Is there a file size limit?
Since the Compress PDF tool runs entirely in your browser, the limit is your device's available memory. A 100 MB file on a modern laptop with 8 GB of RAM? Should be fine. A 500 MB file on an older phone? You might run into issues. For the vast majority of real-world PDFs, you won't hit any limits.
Will compression remove my bookmarks, links, or form fields?
Good compression preserves document structure — bookmarks, hyperlinks, form fields, and annotations should all survive the process. The optimization targets image data and redundant metadata, not the structural elements you actually use.
Can I compress the same PDF multiple times for a smaller file?
You can try, but you'll get diminishing returns quickly. The first compression pass does the heavy lifting. Running it through again might shave off another few percent, but don't expect dramatic results. If the file is still too large after one pass, you may need to remove some high-resolution images manually or split the document into smaller sections.

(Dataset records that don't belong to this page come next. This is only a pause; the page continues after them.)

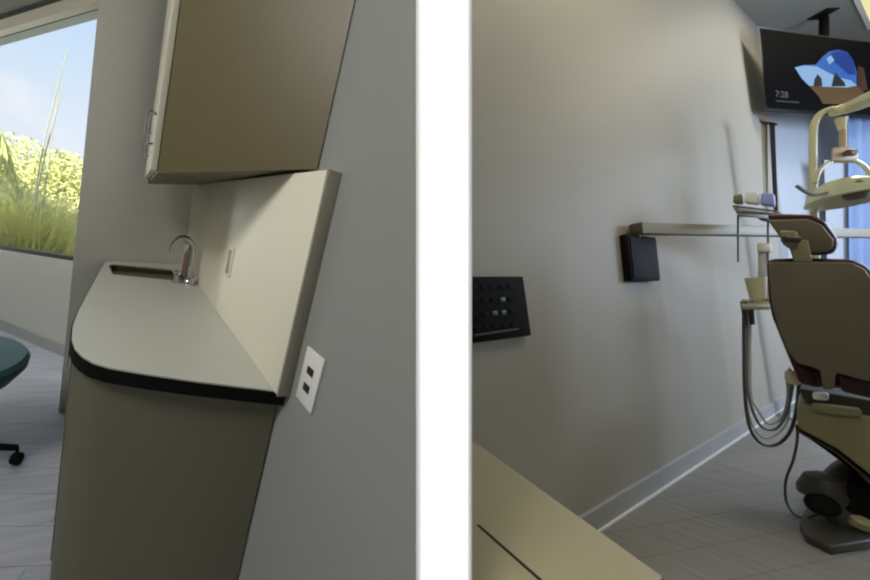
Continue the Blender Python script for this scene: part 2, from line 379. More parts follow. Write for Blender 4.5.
tallst = [(-1.72, 6.0, 3.3, .06), (-1.48, 5.6, 3.0, -.1), (-1.05, 5.2, 2.9, .14), (-1.0, 5.5, 2.6, .05), (-1.9, 5.6, 2.7, -.05), (-.98, 4.9, 2.4, .12)]
slab_ = ['thinnest bare stem rising over the grass left of the window middle', 'long bare stem leaning left over the grass at the window middle', 'long bare stem leaning right near the right jamb of the window', 'short bare stem behind the leaning one near the right jamb', 'bare stem at the far left of the window beside the frond', 'shortest bare stem closest to the right jamb of the window']
for (x, y, h, l), lb in zip(tallst, slab_):
    solo('tall_stem', B().tube([(x, y, -.6), (x + l * .3, y, h * .45), (x + l * 1.6, y, h * .95)], [.014, .010, .004], n=6), M['stem'], CR, (x, y, -.6), lb, 'plant stem', 'bare stems outside the window')
pf = B(); bm = pf.bm; pp = [Vector((-2.75, 6.2, -.6)), Vector((-2.6, 6.2, 1.1)), Vector((-2.35, 6.2, 1.85)), Vector((-1.95, 6.15, 2.0)), Vector((-1.65, 6.1, 1.75)), Vector((-1.5, 6.1, 1.3))]
pf.tube(pp, [.03, .025, .02, .014, .01, .004], n=6)
for k in range(1, 5):
    for j in range(16):
        t = j / 16; c = pp[k].lerp(pp[k + 1], t)
        for s_ in (-1, 1):
            e = c + Vector((random.uniform(-.1, .15), s_ * .25, -.34 + random.uniform(-.1, .08))); w_ = Vector((.022, 0, .01))
            pf.bm.faces.new([pf.bm.verts.new(q) for q in (c - w_, c + w_, e)])
solo('palm_frond', pf, M['shrub'], CR, (-2.75, 6.2, -.6), 'arching palm frond over the greenery at the left of the window', 'palm frond')

# ================================================================== ADDED PARTITION in the white gap between the two views
pz0, pz1 = -1.4, 1.6
struct('added_gap_trim', B().prism([(0.1340, .38), (0.2031, .38), (.2035, .41), (.1475, .41)], pz0, pz1, bev=.008), M['post'], POST, label='added white trim standing in for the blank gap between the two room views')  # made-up upright filling the blank white gap between the two views
struct('added_partition', B().prism([(.1520, .412), (.200, .412), (.560, 1.10), (.22, .60)], pz0, pz1), M['wall'], POST, label='added partition body behind the white gap trim')  # made up to join the two rooms behind the white trim

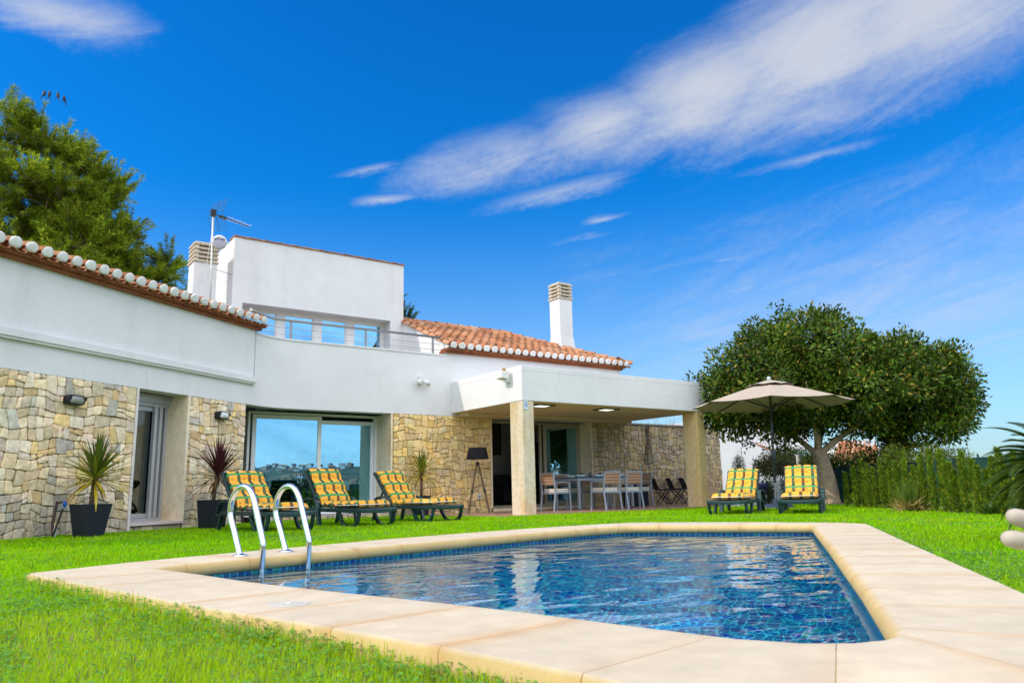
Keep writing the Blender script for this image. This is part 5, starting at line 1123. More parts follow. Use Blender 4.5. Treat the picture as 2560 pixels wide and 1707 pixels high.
bl2 = [(at(x, y, z), (.16, .16, .20), 4) for x, y, z in ((-2.0, -.1, 1.75), (-1.7, .2, 1.5), (-1.3, 0, 1.68), (-2.35, .1, 1.9), (-.75, .1, 1.5), (.35, .2, 1.45), (.65, -.1, 1.3), (1.2, .1, 1.55), (1.5, -.1, 1.35), (2.1, 0, 1.4), (2.6, .1, 1.5), (3.0, 0, 1.62), (2.4, 0, 1.28), (3.65, .1, 2.1), (-.3, .3, 1.6), (.9, .3, 1.7), (-.85, .1, 1.15), (-1.05, .1, 1.35))]
V2, F2, C2 = broad_crown(bl2, 22, .11, .11, .05, (.12, .19, .016), (.15, .14, .02), .08, spread=.3)
np_mesh("crown", np.concatenate([V, V2]), np.concatenate([F, F2 + len(V)]), leaf_mat("ficus_leaf", .25, .45, .22), fic, np.concatenate([Cc_, C2]), loc=FT)

# pines: boughs of twigs, each twig a run of needle tufts
PINE = leaf_mat("pine_needle", .35, .6, .25)
def pine(name, base, boughs, label, nl, nw, col, alt, trunk, tw=9, seed=0):
    base = np.asarray(base, float); t = thing(name, tuple(base), label, "tree"); mb = MB(); Ps, Ds, Ns, Ls, Ws, Cs = [], [], [], [], [], []
    limb(mb, [tuple(base + p) for p in trunk], trunk_r[0], trunk_r[1])
    for c, r, k in boughs:
        c = base + np.asarray(c)
        for _ in range(k):
            u = unit(nrg.normal(size=3)); u[2] = abs(u[2]) * .7 + .05 if nrg.random() < .62 else u[2]; root = c + u * np.asarray(r) * nrg.uniform(.25, .95)
            d0 = unit(u * .7 + np.array([0, 0, .45]) + nrg.normal(size=3) * .25); ct = nrg.normal(1, .18)
            for q in range(4):
                d = unit(d0 + nrg.normal(size=3) * .45); L = nrg.uniform(.35, 1.0) * nl * 5
                if q == 0: mb.tube([tuple(root - d * L * .4), tuple(root + d * L * .8)], [nl * .10, nl * .035], 4, cap=False)
                nt = 8; s = np.linspace(.05, 1, nt)
                for si in s:
                    m = 13; p = root + d * L * si; dd = unit(d[None, :] * .75 + nrg.normal(size=(m, 3)) * .55)
                    Ps.append(np.repeat(p[None, :], m, 0)); Ds.append(dd); Ns.append(unit(nrg.normal(size=(m, 3)))); Ls.append(nrg.uniform(.7, 1.2, m) * nl); Ws.append(np.full(m, nw)); Cs.append(tone(m, col, .2, alt, .25) * max(.5, ct) * (.8 + .35 * si))
    V, F = blades(*[np.concatenate(q) for q in (Ps, Ds, Ns, Ls, Ws)], bend=.05)
    np_mesh("crown", V, F, PINE, t, np.concatenate(Cs), loc=base); mb.build("trunk", DBARK, t, smooth=True, off=base); return t
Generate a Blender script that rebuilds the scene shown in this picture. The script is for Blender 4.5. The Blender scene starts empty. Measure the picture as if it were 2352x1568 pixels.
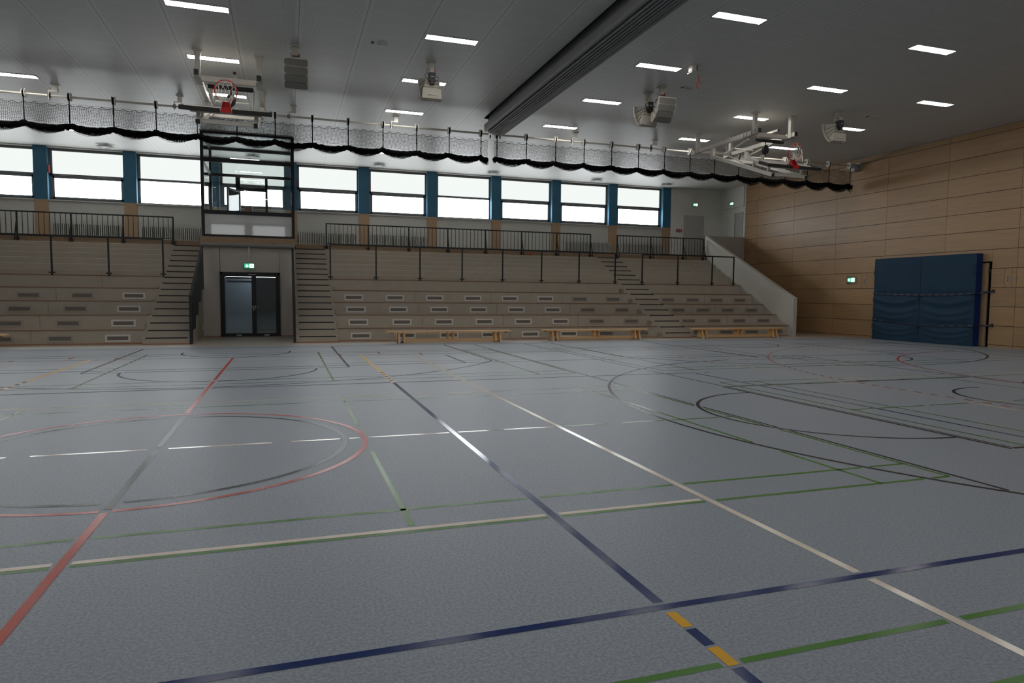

Does this work on my phone?
Yes. The tool runs in mobile Safari and Chrome just like it does on desktop. The interface works fine on smaller screens — upload your file, compress, download. It's the same three-step process.
The quick version
Open the Compress PDF tool, drop your file in, download the smaller version. If you need to combine files afterward, use Merge PDFs. Your files never leave your device, it costs nothing, and the whole thing takes less time than reading this sentence.